### TO DO
Retype, word for word, the lines from the first line of the entries through the line that holds "world = bpy.data.worlds.new('World');"; leave out the pictures.

(Collection entries)
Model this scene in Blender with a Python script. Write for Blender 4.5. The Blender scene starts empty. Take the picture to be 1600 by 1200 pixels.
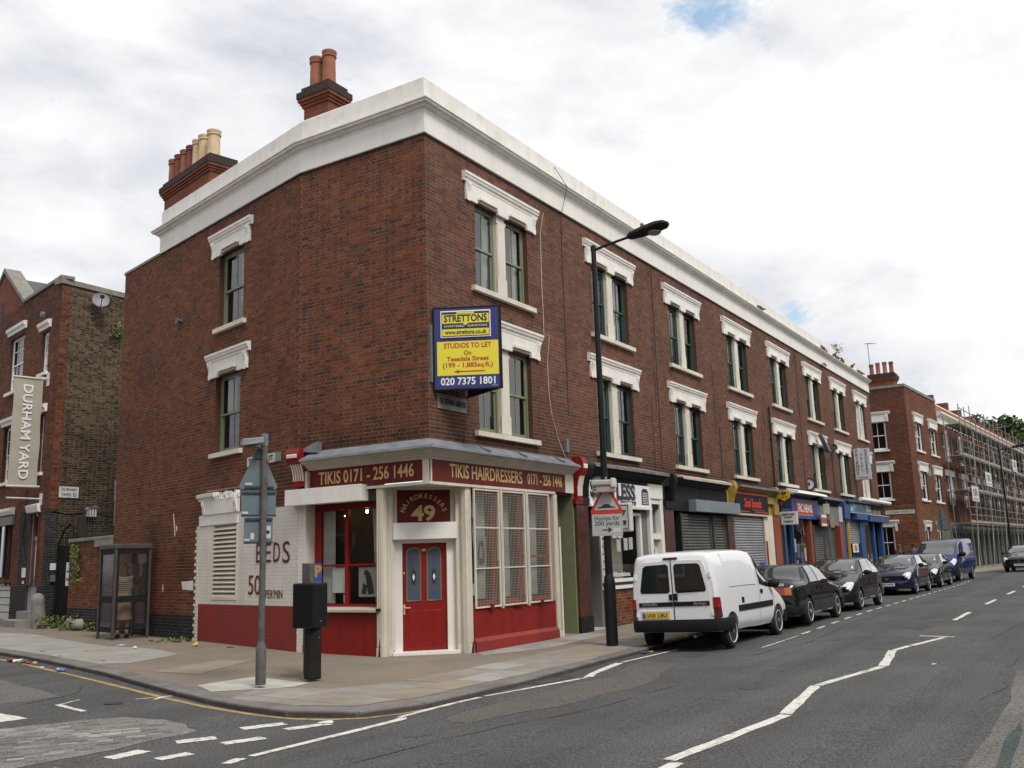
import bpy, bmesh, math, random
import numpy as np
from mathutils import Vector, Matrix
random.seed(11); rng = np.random.default_rng(11)
sc = bpy.context.scene; COL = sc.collection
V = Vector
# ---------------------------------------------------------------- camera, sky, sun, exposure
cd = bpy.data.cameras.new('camera'); cam = bpy.data.objects.new('camera', cd); COL.objects.link(cam)
cd.sensor_width = 36.0; cd.lens = 1477.09/1600*36; cd.clip_start = .1; cd.clip_end = 4000
_pt, _rl, _yw = math.radians(10.5679), math.radians(-1.7613), math.radians(57.8184)
fw = V((math.sin(_yw)*math.cos(_pt), math.cos(_yw)*math.cos(_pt), math.sin(_pt)))
_r = V((math.cos(_yw), -math.sin(_yw), 0)); _u = _r.cross(fw)
cr = math.cos(_rl)*_r + math.sin(_rl)*_u; cu = -math.sin(_rl)*_r + math.cos(_rl)*_u
CAM = V((-13.674, -10.442, 1.613))
cam.matrix_world = Matrix(((cr.x, cu.x, -fw.x, CAM.x), (cr.y, cu.y, -fw.y, CAM.y), (cr.z, cu.z, -fw.z, CAM.z), (0, 0, 0, 1)))
sc.camera = cam
SUN_EL, SUN_AZ = 52.0, 205.0      # degrees; azimuth clockwise from +y
world = bpy.data.worlds.new('World'); sc.world = world; world.use_nodes = True
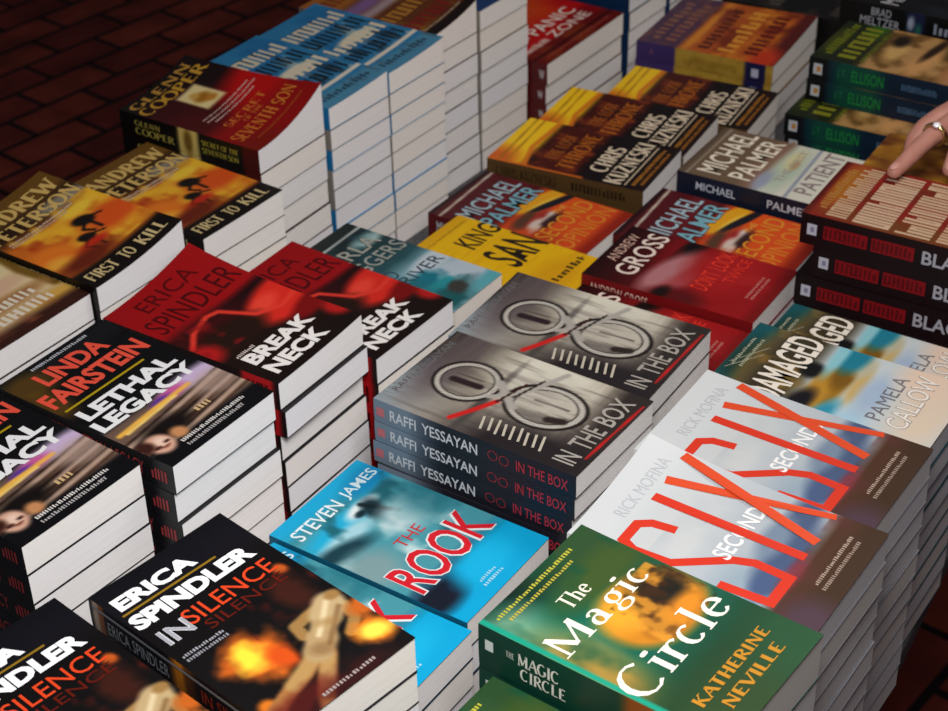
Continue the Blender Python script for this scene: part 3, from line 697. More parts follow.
# black to red with a cream playing card (left of the back row)
def art(A):
    A.band(-.1, .20, '170f0c', .1); A.band(.16, .5, '3c0c0c', .15); A.blob(.95, .25, .35, .12, '1a090a', .8); A.band(.55, 1.1, '8f0d0b', .2); A.blob(1.0, .56, .5, .18, 'b30d0a', .7); A.blob(.1, .5, .3, .15, '4a0c0c', .9)
    A.box(.40, .22, .68, .46, 'e2cd92', .03); A.blob(.54, .35, .09, .05, 'a06a1a', .7); A.blob(.52, .30, .05, .03, 'c89a4a', .8); A.blob(.58, .40, .06, .03, 'b87a2a', .8); A.blob(.1, .95, .3, .1, '7a1408', .9); return A
K['card'] = dict(W=.1, L=.172, T=.025, edge='2a0d0b', art=art, letters=[
    TX('GLENN', .05, .03, .90, .10, 'b8873a', serif=True, wt=1.3), TX('COOPER', .02, .115, .96, .205, 'c0902e', serif=True, wt=1.3),
    BARS(.20, .51, .90, .522, 'd8b8b0', 30, 2), BARS(.20, .545, .94, .557, 'd8b8b0', 30, 3), BARS(.25, .58, .85, .592, 'd8b8b0', 28, 4),
    TX('SECRET', .22, .645, .80, .70, 'c8692a', serif=True, wt=1.2), TX('OF THE', .38, .715, .64, .745, 'c8692a', serif=True, wt=1.2), TX('SEVENTH SON', .06, .77, .94, .86, 'cc742a', serif=True, wt=1.2), BARS(.2, .9, .9, .915, 'a84a1e', 24, 6)],
    spine='0d0b0a', spine_art=lambda A: (A.box(-.1, .43, 1.1, .575, 'd8bd6a', .02), A.blob(.5, .50, .5, .03, '7a5a1e', .7), A.box(-.1, .89, 1.1, 1.1, '4a0c0c', .02)),
    spine_letters=[TX('GLENN', .11, .22, .30, .45, 'b0a04a', serif=True, wt=1.2), TX('COOPER', .11, .52, .40, .82, 'b0a04a', serif=True, wt=1.2), TX('SECRET OF THE', .60, .24, .86, .46, 'b0a23a', serif=True, wt=1.2), TX('SEVENTH SON', .60, .55, .86, .78, 'b0a23a', serif=True, wt=1.2)])

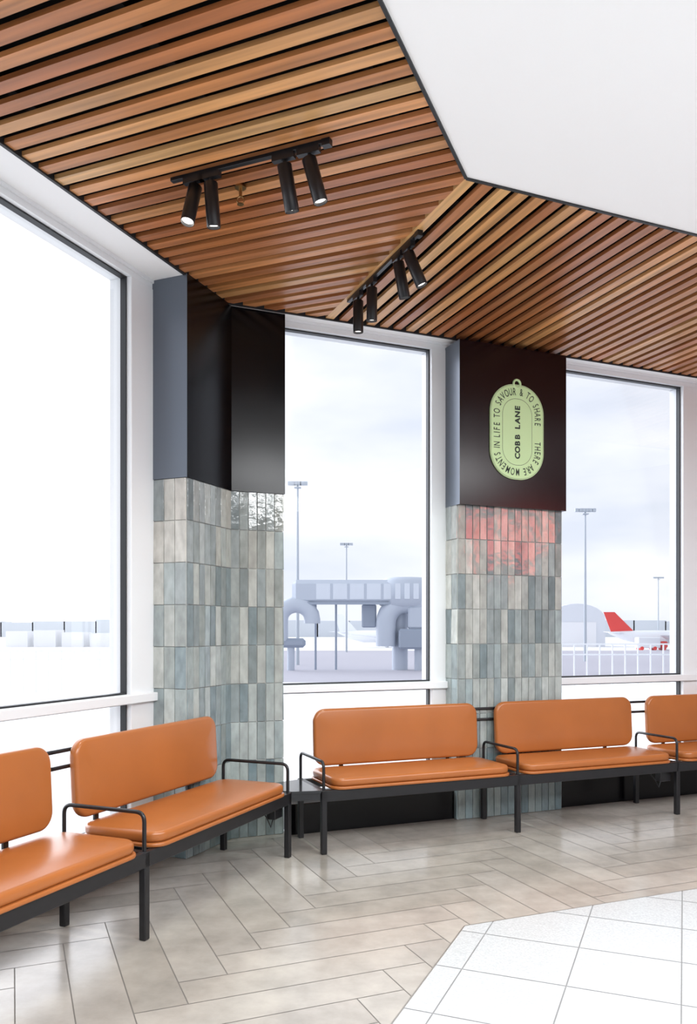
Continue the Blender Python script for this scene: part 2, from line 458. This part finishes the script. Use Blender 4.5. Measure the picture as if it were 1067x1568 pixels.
# ------------------------------------------------------------------ benches
ML_=1.435
def arc_path(pts,r,k=6):
    pts=[Vector(p) for p in pts]; out=[pts[0]]
    for i in range(1,len(pts)-1):
        a=(pts[i-1]-pts[i]).normalized(); b=(pts[i+1]-pts[i]).normalized()
        p0=pts[i]+a*r; p1=pts[i]+b*r
        for j in range(k+1):
            t=j/k; out.append(p0.lerp(pts[i],t).lerp(pts[i].lerp(p1,t),t))
    out.append(pts[-1]); return out
def bench(O,dx,dy,left_frame,right_frame,power=None,DEP=.455,boff=0.0,r0=0.0,r1=0.0):
    M=frame((O[0],O[1],0),dx,dy)
    e=empty('upholstered_waiting_bench')
    fm=MB()
    x0=0 if not left_frame else -.018; x1=ML_+(.018 if right_frame else 0)
    fm.bbox((x0,-.018,.328),(x1,.018,.398),.003,M); fm.bbox((x0,DEP-.035,.335),(x1,DEP-.0,.395),.003,M)
    for xx in (.36,ML_-.36): fm.box((xx-.02,.0,.345),(xx+.02,DEP-.02,.39),M)
    ends=([0] if left_frame else [])+([ML_] if right_frame else [])
    for xx in ends:
        fm.bbox((xx-.018,-.018,0),(xx+.018,.018,.40),.004,M)
        fm.bbox((xx-.018,DEP-.036,0),(xx+.018,DEP,.40),.004,M)
        fm.box((xx-.018,0,.35),(xx+.018,DEP-.02,.398),M)
        fm.tube(arc_path([(xx,0,.39),(xx,0,.575),(xx,DEP-.016,.575),(xx,DEP-.016,.39)],.045),.0098,12,M=M)
    for z in (.735,.815): fm.tube([(x0+r0,DEP+.012+boff,z),(x1-r1,DEP+.012+boff,z)],.010,10,M=M)
    for xx in (.30,ML_-.30): 
        fm.box((xx-.015,DEP-.004+boff,.35),(xx+.015,DEP+.008+boff,.82),M)
        if boff>0: fm.box((xx-.015,DEP-.01,.35),(xx+.015,DEP+.008+boff,.38),M)
    if power is not None:
        fm.bbox((power-.05,.03,.25),(power+.05,.09,.325),.004,M)
        fm.tube([(power-.02,.06,.25),(power-.03,.07,.2),(power-.06,.08,.26),(power-.12,.1,.34)],.004,6,M=M)
    fm.obj('frame',[M_black],e)
    sc_=MB(); w=ML_-.105
    sc_.cushion(w,.475,.085,.020,.008,M@Matrix.Translation((ML_/2,.20,.398)),puff=0)
    sc_.cushion(w-.014,.463,.085,.054,.021,M@Matrix.Translation((ML_/2,.20,.417)),puff=.014)
    sc_.obj('seat_cushion',[M_leather],e)
    bk=MB()
    Rm=Matrix.Translation((ML_/2,DEP-.018+boff,.672))@Matrix.Rotation(math.radians(90-3),4,'X')
    bk.cushion(ML_-.16,.385,.085,.052,.020,M@Rm,puff=.010)
    bk.obj('backrest',[M_leather],e)
    return e
LE=Vector((-.374,4.989)); BS=Vector((-.155,5.061))
L1=LE-U*ML_; L2=L1-U*ML_
bench(L2,U,-NL,True,False,DEP=.475,boff=.045); bench(L1,U,-NL,True,True,power=ML_-.06,DEP=.475,boff=.045,r1=.14)
bench(BS,V,-NB,True,False,r0=.16); bench(BS+V*ML_,V,-NB,True,False,power=ML_-.08); bench(BS+V*2*ML_,V,-NB,True,True)
ct=MB(); a=LE+U*.022; b=BS-V*.022
ct.prism([a+NL*.015,b+NB*.015,b-NB*.40,a-NL*.34],.386,.402)
ct.prism([a,b,b-NB*.03,a-NL*.03],.34,.386)
ct.obj('corner_side_table',[mat('polished_black_top',(.02,.022,.025),.12)])

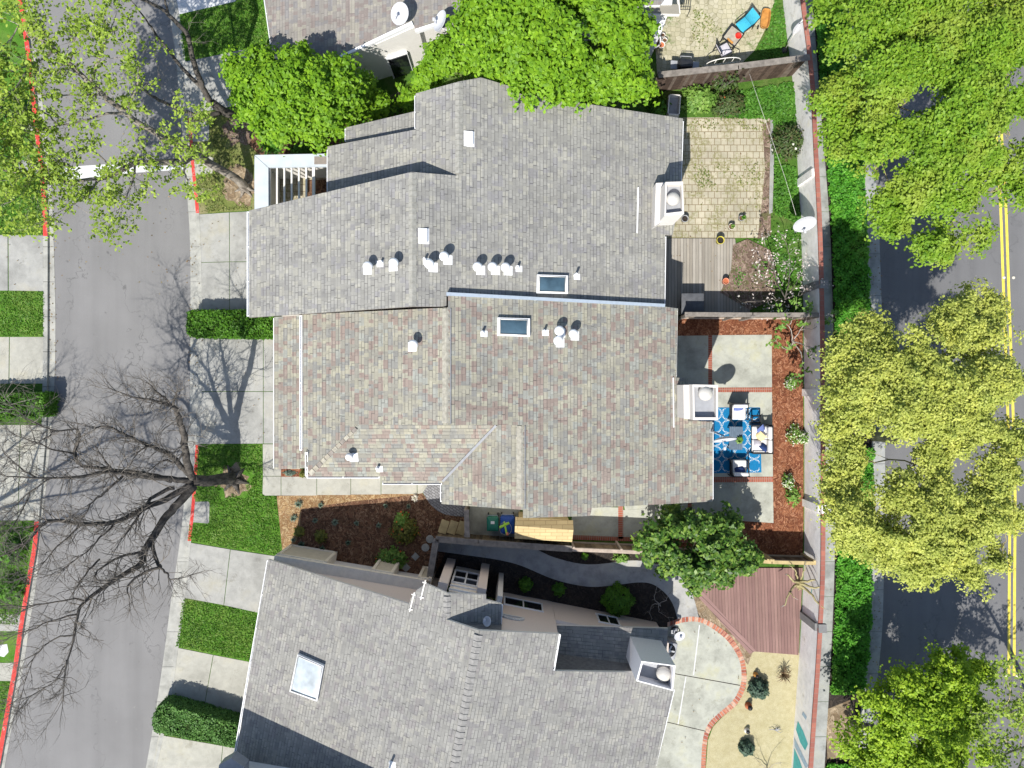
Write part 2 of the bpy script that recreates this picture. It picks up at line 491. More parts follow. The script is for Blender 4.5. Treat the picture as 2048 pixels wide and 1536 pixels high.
def flagstones(name):
    t = NT(name, .9, .2)
    e = t.n("ShaderNodeTexVoronoi", feature='DISTANCE_TO_EDGE'); e.inputs["Scale"].default_value = 4.6; e.inputs["Randomness"].default_value = .62; t.L(t.pos, e.inputs["Vector"])
    c = t.n("ShaderNodeTexVoronoi"); c.inputs["Scale"].default_value = 4.6; c.inputs["Randomness"].default_value = .62; t.L(t.pos, c.inputs["Vector"])
    s = t.n("ShaderNodeSeparateColor"); t.L(c.outputs["Color"], s.inputs[0])
    col = t.ramp(s.outputs[0], [(0, (.36, .335, .23)), (.5, (.42, .39, .27)), (1, (.46, .43, .32))])
    col = t.mix(.6, col, t.ramp(t.noise(.9, 5, .65), [(.3, .65), (.65, 1.1)]), 'MULTIPLY')
    col = t.mix(t.ramp(e.outputs["Distance"], [(.02, .75), (.06, 0)]), col, (.17, .16, .09))
    wm = t.math('MULTIPLY', t.ramp(t.noise(1.0, 5, .7), [(.56, 0), (.64, 1)]), t.ramp(t.noise(9, 3, .7), [(.42, 0), (.58, 1)]))
    col = t.mix(wm, col, (.10, .16, .04))
    return t.out(col, e.outputs["Distance"], .4, .02)
MAT['flag'] = flagstones('flagstone')
MAT['cobble'] = bricky('grey_cobble', (.26, .26, .27), (.19, .19, .2), (.09, .09, .09), .2, .11, .012, rot=.6)
MAT['brick_v'] = bricky('red_brick', (.34, .105, .065), (.25, .075, .05), (.3, .22, .18), .105, .25, .012, offset=0)
MAT['brick_h'] = bricky('red_brick_across', (.34, .105, .065), (.25, .075, .05), (.3, .22, .18), .25, .105, .012, offset=0)
MAT['deck_grey'] = planks('grey_deck_boards', [(.27, .25, .215), (.36, .335, .295), (.31, .28, .235), (.24, .22, .19)], .145)
MAT['deck_red'] = planks('red_deck_boards', [(.22, .135, .12), (.27, .17, .15), (.20, .12, .11), (.245, .155, .135)], .145, rot=math.radians(-2))
MAT['deck_red2'] = planks('red_border_boards', [(.24, .145, .13), (.28, .175, .16), (.21, .13, .12)], .2, rot=math.radians(-46))
def worn_paint(name, c, under, lo=.60):
    t = NT(name, .75, .2)
    col = t.ramp(t.noise(5, 4, .6), [(.3, [x * .78 for x in c]), (.7, [min(1, x * 1.1 + .012) for x in c])])
    w = t.ramp(t.noise(7, 5, .75, t.mapv((1, .45, 1))), [(lo, 0), (lo + .08, .85)])
    return t.out(t.mix(w, col, under))
MAT['red_paint'] = worn_paint('red_kerb_paint', (.60, .05, .04), (.36, .30, .27), .57)
MAT['yellow_paint'] = worn_paint('yellow_road_paint', (.68, .56, .08), (.22, .21, .16), .62)
MAT['white'] = plain('white_paint', (.80, .81, .82), .45, .4, .04)
MAT['offwhite'] = plain('off_white_paint', (.68, .66, .62), .55, .3, .05)
MAT['stucco'] = plain('tan_stucco', (.70, .60, .53), .95, .1, .06, 30)
MAT['stucco_w'] = plain('pale_stucco', (.64, .61, .57), .95, .1, .06, 20)
MAT['stucco_g'] = plain('grey_stucco', (.70, .69, .70), .95, .1, .06, 20)
MAT['trim_tan'] = plain('tan_trim', (.74, .68, .58), .7, .3, .08)
MAT['panel_tan'] = plain('tan_panel', (.54, .49, .40), .8, .2, .08)
MAT['sidingw'] = siding('white_siding', (.85, .83, .79))
MAT['flash'] = plain('blue_grey_flashing', (.27, .32, .38), .4, .5, .08)
MAT['parapet'] = plain('pale_metal_cap', (.46, .51, .56), .45, .5, .08, 3)
MAT['wallw'] = concrete('white_wall_plaster', (.86, .845, .83), stain=.10, scale=1.4)
MAT['wall_post'] = concrete('wall_post_render', (.24, .24, .24), stain=.2)
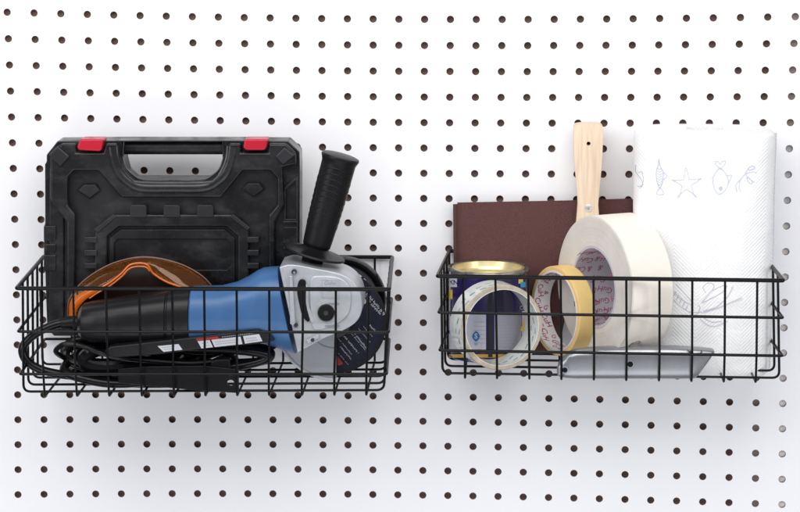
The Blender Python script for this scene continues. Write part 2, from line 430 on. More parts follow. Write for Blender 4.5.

### WRITTEN REPLY
Model this scene in Blender with a Python script. Write for Blender 4.5. The Blender scene starts empty. Take the picture to be 1600 by 1200 pixels.
import bpy, bmesh, math, random
import numpy as np
from mathutils import Vector, Matrix
random.seed(11); rng = np.random.default_rng(11)
sc = bpy.context.scene; COL = sc.collection
V = Vector
# ---------------------------------------------------------------- camera, sky, sun, exposure
cd = bpy.data.cameras.new('camera'); cam = bpy.data.objects.new('camera', cd); COL.objects.link(cam)
cd.sensor_width = 36.0; cd.lens = 1477.09/1600*36; cd.clip_start = .1; cd.clip_end = 4000
_pt, _rl, _yw = math.radians(10.5679), math.radians(-1.7613), math.radians(57.8184)
fw = V((math.sin(_yw)*math.cos(_pt), math.cos(_yw)*math.cos(_pt), math.sin(_pt)))
_r = V((math.cos(_yw), -math.sin(_yw), 0)); _u = _r.cross(fw)
cr = math.cos(_rl)*_r + math.sin(_rl)*_u; cu = -math.sin(_rl)*_r + math.cos(_rl)*_u
CAM = V((-13.674, -10.442, 1.613))
cam.matrix_world = Matrix(((cr.x, cu.x, -fw.x, CAM.x), (cr.y, cu.y, -fw.y, CAM.y), (cr.z, cu.z, -fw.z, CAM.z), (0, 0, 0, 1)))
sc.camera = cam
SUN_EL, SUN_AZ = 52.0, 205.0      # degrees; azimuth clockwise from +y
world = bpy.data.worlds.new('World'); sc.world = world; world.use_nodes = True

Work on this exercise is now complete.